Kesempatan terbaik untuk meraih gelar juara Liga Inggris yang sudah 12 tahun lebih tidak mampir di kandang The Gunners gagal dimanfaatkan Wenger musim lalu saat klub-klub elit seperti Chelsea, MU dan Man City sedang tidak stabil.
Leicester City yang biasanya selalu kalah dari Arsenal bisa-bisanya menyodok bersaing bersama Tottenham Hotspurs dan muncul sebagai juara Liga Inggris.

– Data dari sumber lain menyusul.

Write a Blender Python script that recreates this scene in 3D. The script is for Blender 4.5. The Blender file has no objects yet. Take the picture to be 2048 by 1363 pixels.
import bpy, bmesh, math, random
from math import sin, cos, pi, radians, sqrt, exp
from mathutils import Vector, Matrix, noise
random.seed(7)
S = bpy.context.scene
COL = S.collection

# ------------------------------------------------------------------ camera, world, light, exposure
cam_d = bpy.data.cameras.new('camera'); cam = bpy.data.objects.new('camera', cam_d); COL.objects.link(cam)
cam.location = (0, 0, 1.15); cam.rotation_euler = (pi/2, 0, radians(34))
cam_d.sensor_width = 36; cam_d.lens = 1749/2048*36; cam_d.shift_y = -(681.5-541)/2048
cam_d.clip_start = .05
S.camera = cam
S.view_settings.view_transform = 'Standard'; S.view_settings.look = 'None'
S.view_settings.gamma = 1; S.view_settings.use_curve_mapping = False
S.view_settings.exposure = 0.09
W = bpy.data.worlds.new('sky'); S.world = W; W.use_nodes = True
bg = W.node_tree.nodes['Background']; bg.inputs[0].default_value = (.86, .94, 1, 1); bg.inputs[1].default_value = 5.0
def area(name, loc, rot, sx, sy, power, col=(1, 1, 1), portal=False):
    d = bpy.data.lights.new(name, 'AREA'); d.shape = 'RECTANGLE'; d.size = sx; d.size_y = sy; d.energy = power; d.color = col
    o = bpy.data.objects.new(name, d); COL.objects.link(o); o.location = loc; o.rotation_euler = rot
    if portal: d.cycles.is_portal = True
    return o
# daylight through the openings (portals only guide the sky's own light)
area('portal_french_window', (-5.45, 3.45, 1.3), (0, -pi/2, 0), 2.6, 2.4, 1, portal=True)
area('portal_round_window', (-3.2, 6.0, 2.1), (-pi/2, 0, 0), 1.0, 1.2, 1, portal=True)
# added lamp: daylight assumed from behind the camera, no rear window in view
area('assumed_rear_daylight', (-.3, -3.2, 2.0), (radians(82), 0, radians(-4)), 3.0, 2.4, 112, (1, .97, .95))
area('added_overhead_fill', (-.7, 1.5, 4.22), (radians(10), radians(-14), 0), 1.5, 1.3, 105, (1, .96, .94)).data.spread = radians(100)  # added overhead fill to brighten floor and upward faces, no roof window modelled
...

Kisah Wenger yang kontraknya di Arsenal akan selesai akhir musim ini seperti meniru kisah akhir karir Westlife.
Kekalahan telak 1-5 dari Bayern Muenchen di ajang Liga Champions membuat Arsenal selalu mentok di fase 16 besar ajang itu selama beberapa tahun terakhir.
Kekalahan itu membuat suara-suara yang menuntut Wenger tidak memperpanjang kontrak bersama Arsenal semakin nyaring terdengar.
Sosok yang membentuk Arsenal sebagai tim tangguh di era Premier League sudah tidak ada artinya lagi. Bahkan kenangan akan The Invicibles Team pun hanya tinggal catatan sejarah yang hanya untuk dikenang saja.
Persis seperti lirik lagu Westlife berjudul “Last Mile Of The Way”

“Like day turns to night
Stone turns to dust
Like life becomes memories”

Sama halnya dengan kisah single terakhir Westlife yang terjun bebas di posisi 32 Chart UK.
Tidak ada sisa-sisa kejayaan boyband fenomenal asal Irlandia pada single terakhir itu.
Pada saat seperti itu, keputusan Westlife membubarkan diri mungkin sudah tepat karena mereka mengakhiri karir saat panggung belum benar-benar dirubuhkan.
Wenger sepertinya menatap musim ini sebagai musim terakhirnya di Arsenal.
Jika skuad terbaik Arsenal versi Wenger yang berisikan Alexis Sanchez, Mesut Oezil dan The Walcott sekalipun tidak mampu berbicara banyak maka kemungkinan kekurangan puzzle kejayaan itu ada pada posisi manager yang menangani tim.
Faktanya, sudah 12 tahun lebih The Gunners tidak mencicipi gelar juara Liga Inggris lagi.
Wajah baru di ruang ganti Meriam London tampaknya adalah sesuatu yang diperlukan fans Arsenal.
Seperti halnya wajah fresh One Direction menggantikan wajah-wajah lama personil Westlife di alam pikiran pencinta boyband.